Délit d'opinion pour les uns, lutte contre le terrorisme pour les autres. Les protestations se multiplient après la publication discrète de trois décrets au Journal Officiel permettant d’élargir le champs des informations contenues dans trois fichiers de police et de gendarmerie sur les personnes soupçonnées "d'atteinte à la sûreté de l'Etat". Outre leurs activités, leurs opinions politiques, philosophiques, religieuses ou encore leur appartenance syndicale pourraient désormais y figurer.

Auparavant, seul le fait de militer pour une cause pouvait être inscrit sur une fiche de police, alors qu’il suffit aujourd’hui d’en être sympathisant. Autre nouveauté : ces fichiers ne concernent plus seulement les personnes ciblées, mais aussi leurs amis, famille et leurs enfants. On y trouvera par ailleurs des photos et même des commentaires laissées sur n'importe quel réseau social.

"Ce qui importe c'est ce que les gens font"

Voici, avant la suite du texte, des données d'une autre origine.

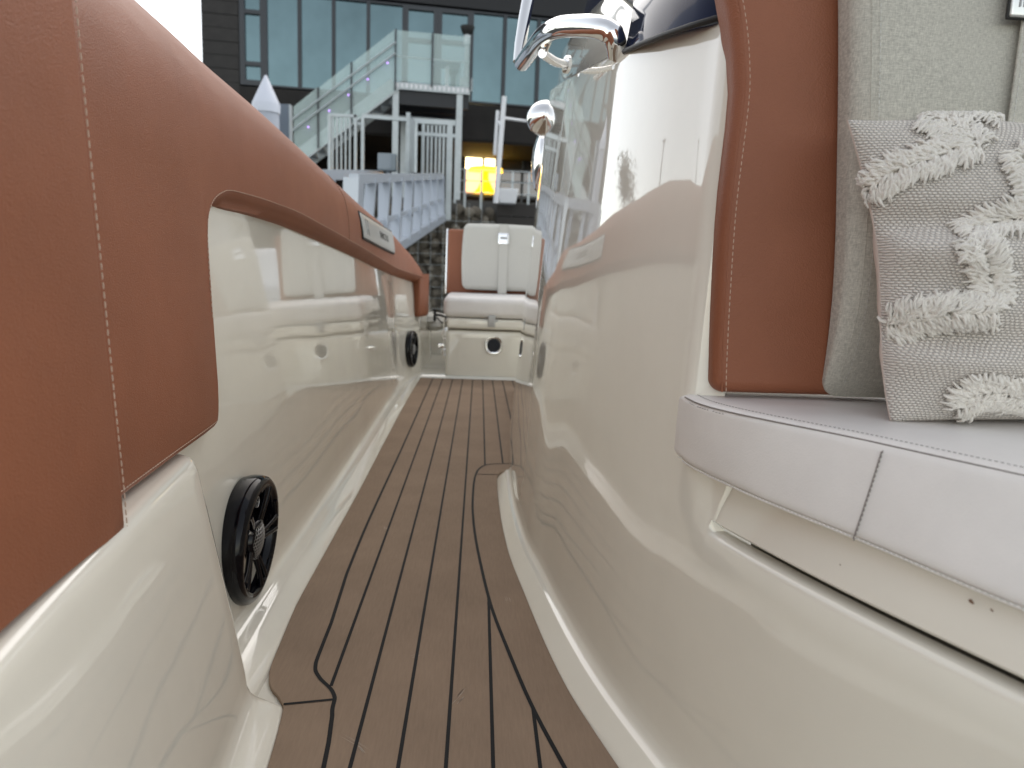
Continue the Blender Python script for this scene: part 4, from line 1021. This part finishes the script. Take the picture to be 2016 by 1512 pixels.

Des décrets disproportionnés, s'inquiète Nils Monsarrat, secrétaire national au syndicat de la magistrature. "Peu importe ce que les gens pensent, ce qui importe c’est ce qu’ils font. Cela accrédite l’idée qu’il faut prévenir toujours plus. Et au nom de la prévention généralisée, on arrive à avaliser des choses qui ne sont pas acceptables dans un état de droit et dans une démocratie."

Du côté du ministère de l’Intérieur, on assure que ces décrets répondent à un besoin opérationnel dans la lutte contre le terrorisme. Pas question de surveillance de masse, soutient Gérald Darmanin. Mais ces arguments ne convainquent pas syndicats et associations qui craignent la création d'un délit d'opinion et envisagent pour certains de saisir le Conseil d’Etat.

La CNIL s’alarme aussi. Le gendarme de la protection de la vie privée, dont l'avis n'est que consultatif, a précisé qu'elle n'avait pas pu se prononcer sur l'élargissement des fichiers aux opinions car cela ne figurait pas dans le projet qui lui a été soumis par le gouvernement.